Die archäologische Figuration der Fotografie als ›das, was übrigbleibt‹ zieht sich wie ein roter Faden durch die Historie ihrer Theoriebildung, wenn sie etwa von verschiedenen Denkern des 20. Jahrhunderts als »stumme Zeugin« (Talbot), »Ruine« (Dubois) bezeichnet wird oder der Vergleich zu geologischen Prozessen der Fossilation aufgerufen wird (Bazin). Diese idealisierende Vorstellung der Fotografie als ›kulturelle Schatzkammer‹ verstellt jedoch den Blick auf die überwiegend abträgliche, ausschließende und verneinende Konnotation des ›Rests‹. So ließe sich beispielsweise die Geschichte ihres technologischen Dispositivs ebenso als eine Geschichte der gänzlich physischen Reste, etwa im Sinne der permanenten Aufbereitung prekärer Materialitäten (Bitumen, Gelatine, Eiweiß, Silber, seltene Erden) perspektivieren, die sich der Rhetorik der ›wertvollen Silberbilder‹ beziehungsweise der Ikonizität der Fotografie als bloßes Bildmedium phänomenologisch entgegenstellt. Einen weiteren Ausgangspunkt bilden die gegenwärtig scheinbar grenzenlosen Möglichkeiten der fotografischen (Selbst-)Dokumentation und (Selbst-)Archivierung, die einen nie dagewesenen (materiellen) Exzess des Fotografischen hervorbringen. Diese Maßlosigkeit lässt sich jedoch nicht nur auf der Makroebene im Sinne einer allgegenwärtigen, amorphen Bilderflut begreifen, die die Serverkapazitäten und Archive an ihre materiellen Grenzen treibt. Ebenso lässt sich dieser Überschuss auf der Mikroebene mit Blick auf die in endloser Steigerung begriffene technische Konkretion des fotografischen Bildes in Form von Ultra High Definition, RAW images oder der computer generated imagery bestimmen, die nicht nur ein ›epistemologisches Zuviel‹ (Linseisen), sondern auch ein ganz konkret materielles Zuviel, kurz: Datenmüll erzeugen und dementsprechend die Produktion von einer Überfülle als Rest bereits von vorneherein antizipieren. Vor diesem Hintergrund ist die Frage nach Informationswert und Relevanz des Fotografischen/Dokumentarischen nicht mehr losgelöst von seinen Residuen zu beantworten. Dabei steht jedoch weniger die Postulierung einer ontologischen Essenz dieser Begrifflichkeiten im Vordergrund als vielmehr die Befragung ihrer produktiven epistemologischen Schnittstellen, in denen sich die gleichsam fundamentale wie spekulative Frage danach sedimentiert, was übrigbleibt.
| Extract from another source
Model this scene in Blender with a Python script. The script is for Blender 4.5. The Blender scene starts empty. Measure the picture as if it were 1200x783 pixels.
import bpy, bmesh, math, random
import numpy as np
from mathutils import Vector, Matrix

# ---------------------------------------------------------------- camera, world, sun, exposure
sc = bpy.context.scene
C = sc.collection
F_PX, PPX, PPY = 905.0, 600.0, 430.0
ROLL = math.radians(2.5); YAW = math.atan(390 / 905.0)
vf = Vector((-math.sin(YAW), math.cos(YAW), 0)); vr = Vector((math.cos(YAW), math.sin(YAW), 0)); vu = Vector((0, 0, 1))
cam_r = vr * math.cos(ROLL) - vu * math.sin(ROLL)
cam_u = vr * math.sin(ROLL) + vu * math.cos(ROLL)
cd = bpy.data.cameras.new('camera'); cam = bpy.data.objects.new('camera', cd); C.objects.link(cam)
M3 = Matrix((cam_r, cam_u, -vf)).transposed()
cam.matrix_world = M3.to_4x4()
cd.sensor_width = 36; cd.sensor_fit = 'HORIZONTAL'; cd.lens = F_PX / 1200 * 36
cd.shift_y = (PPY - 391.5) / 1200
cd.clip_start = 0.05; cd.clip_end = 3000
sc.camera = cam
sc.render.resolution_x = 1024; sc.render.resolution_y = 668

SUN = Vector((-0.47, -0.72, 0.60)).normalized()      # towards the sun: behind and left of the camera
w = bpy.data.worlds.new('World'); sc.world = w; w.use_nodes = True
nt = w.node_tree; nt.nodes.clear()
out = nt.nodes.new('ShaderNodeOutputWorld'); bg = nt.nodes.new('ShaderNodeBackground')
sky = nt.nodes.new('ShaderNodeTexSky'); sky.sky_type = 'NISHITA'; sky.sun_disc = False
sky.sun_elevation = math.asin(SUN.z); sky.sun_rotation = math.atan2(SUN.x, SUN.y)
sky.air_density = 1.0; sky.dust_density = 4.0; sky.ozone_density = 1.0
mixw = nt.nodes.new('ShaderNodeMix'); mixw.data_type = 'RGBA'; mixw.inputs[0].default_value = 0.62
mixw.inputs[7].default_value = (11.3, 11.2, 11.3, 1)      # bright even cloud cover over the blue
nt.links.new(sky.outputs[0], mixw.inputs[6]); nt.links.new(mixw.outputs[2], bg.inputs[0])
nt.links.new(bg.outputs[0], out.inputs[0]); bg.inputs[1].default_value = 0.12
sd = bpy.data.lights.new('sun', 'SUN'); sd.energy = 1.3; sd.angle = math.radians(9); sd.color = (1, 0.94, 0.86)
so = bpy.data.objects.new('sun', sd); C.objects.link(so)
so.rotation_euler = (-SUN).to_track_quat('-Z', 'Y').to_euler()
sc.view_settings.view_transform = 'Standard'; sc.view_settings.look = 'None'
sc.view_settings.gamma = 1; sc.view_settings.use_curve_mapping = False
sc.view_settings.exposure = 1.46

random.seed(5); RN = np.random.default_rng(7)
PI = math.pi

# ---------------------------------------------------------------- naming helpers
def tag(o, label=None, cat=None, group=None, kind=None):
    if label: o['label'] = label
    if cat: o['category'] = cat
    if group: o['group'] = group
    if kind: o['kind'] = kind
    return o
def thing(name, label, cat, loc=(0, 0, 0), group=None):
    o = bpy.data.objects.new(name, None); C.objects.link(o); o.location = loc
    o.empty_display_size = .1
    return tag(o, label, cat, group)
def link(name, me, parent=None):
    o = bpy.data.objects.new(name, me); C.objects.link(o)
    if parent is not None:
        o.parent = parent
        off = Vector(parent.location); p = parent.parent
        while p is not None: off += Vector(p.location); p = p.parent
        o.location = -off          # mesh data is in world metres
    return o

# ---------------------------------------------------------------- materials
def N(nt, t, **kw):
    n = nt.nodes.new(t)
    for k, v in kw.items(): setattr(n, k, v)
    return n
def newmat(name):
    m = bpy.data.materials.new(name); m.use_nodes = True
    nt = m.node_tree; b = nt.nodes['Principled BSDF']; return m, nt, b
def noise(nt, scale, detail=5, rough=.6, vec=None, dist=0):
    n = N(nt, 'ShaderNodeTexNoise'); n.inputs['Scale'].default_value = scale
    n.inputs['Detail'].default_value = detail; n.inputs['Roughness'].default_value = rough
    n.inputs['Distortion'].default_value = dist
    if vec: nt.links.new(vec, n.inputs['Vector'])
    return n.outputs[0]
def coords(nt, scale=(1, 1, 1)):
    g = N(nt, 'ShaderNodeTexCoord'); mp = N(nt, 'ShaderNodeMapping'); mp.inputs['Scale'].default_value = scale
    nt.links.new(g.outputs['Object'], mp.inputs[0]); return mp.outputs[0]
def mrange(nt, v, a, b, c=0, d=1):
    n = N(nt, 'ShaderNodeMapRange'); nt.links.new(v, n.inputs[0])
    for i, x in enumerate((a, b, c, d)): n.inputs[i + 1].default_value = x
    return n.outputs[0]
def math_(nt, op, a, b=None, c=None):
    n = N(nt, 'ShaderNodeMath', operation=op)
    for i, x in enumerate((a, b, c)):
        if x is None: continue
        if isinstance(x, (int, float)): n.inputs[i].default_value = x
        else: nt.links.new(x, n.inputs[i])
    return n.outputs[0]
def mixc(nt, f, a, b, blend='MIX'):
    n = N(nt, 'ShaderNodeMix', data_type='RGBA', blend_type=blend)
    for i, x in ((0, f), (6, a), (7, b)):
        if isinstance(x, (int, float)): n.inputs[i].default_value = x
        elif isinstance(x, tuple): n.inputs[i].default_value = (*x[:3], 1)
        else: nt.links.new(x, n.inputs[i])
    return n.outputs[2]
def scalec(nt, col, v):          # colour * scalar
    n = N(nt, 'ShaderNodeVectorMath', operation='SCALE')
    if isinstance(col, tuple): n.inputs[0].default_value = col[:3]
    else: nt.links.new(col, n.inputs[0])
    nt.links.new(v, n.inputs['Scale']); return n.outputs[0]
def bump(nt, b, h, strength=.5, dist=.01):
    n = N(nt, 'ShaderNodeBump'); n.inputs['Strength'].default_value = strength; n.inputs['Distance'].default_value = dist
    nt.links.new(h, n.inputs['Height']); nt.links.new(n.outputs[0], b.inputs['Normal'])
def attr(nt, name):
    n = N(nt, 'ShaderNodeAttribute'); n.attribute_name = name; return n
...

Wissenschaftlicher Werdegang
- 2021-2022 wissenschaftliche Mitarbeiterin im Drittmittelprojekt Mind the Game! Computer Games Driving AI & transforming society (VolkswagenStiftung) an der Folkwang Universität der Künste, Essen
- 2019-2021 wissenschaftliche Hilfskraft im Fachbereich Gestaltung|Philosophie (Prof. Dr. Markus Rautzenberg), Folkwang Universität der Künste, Essen
- 2016-2021 Masterstudium Photography Studies and Research (Prof. Dr. Steffen Siegel), Folkwang Universität der Künste, Essen
- 2008-2016 Bachelorstudium in den Fächern Kunstgeschichte und Medien- und Kommunikationswissenschaften an der Martin-Luther-Universität Halle-Wittenberg und der Universidad Complutense Madrid
Vorträge
- 2022 Intelligente Bilder?, Ear-to-Ear-Talk mit Dr. Elisa Linseisen, in: THE SPACE BETWEEN(Website)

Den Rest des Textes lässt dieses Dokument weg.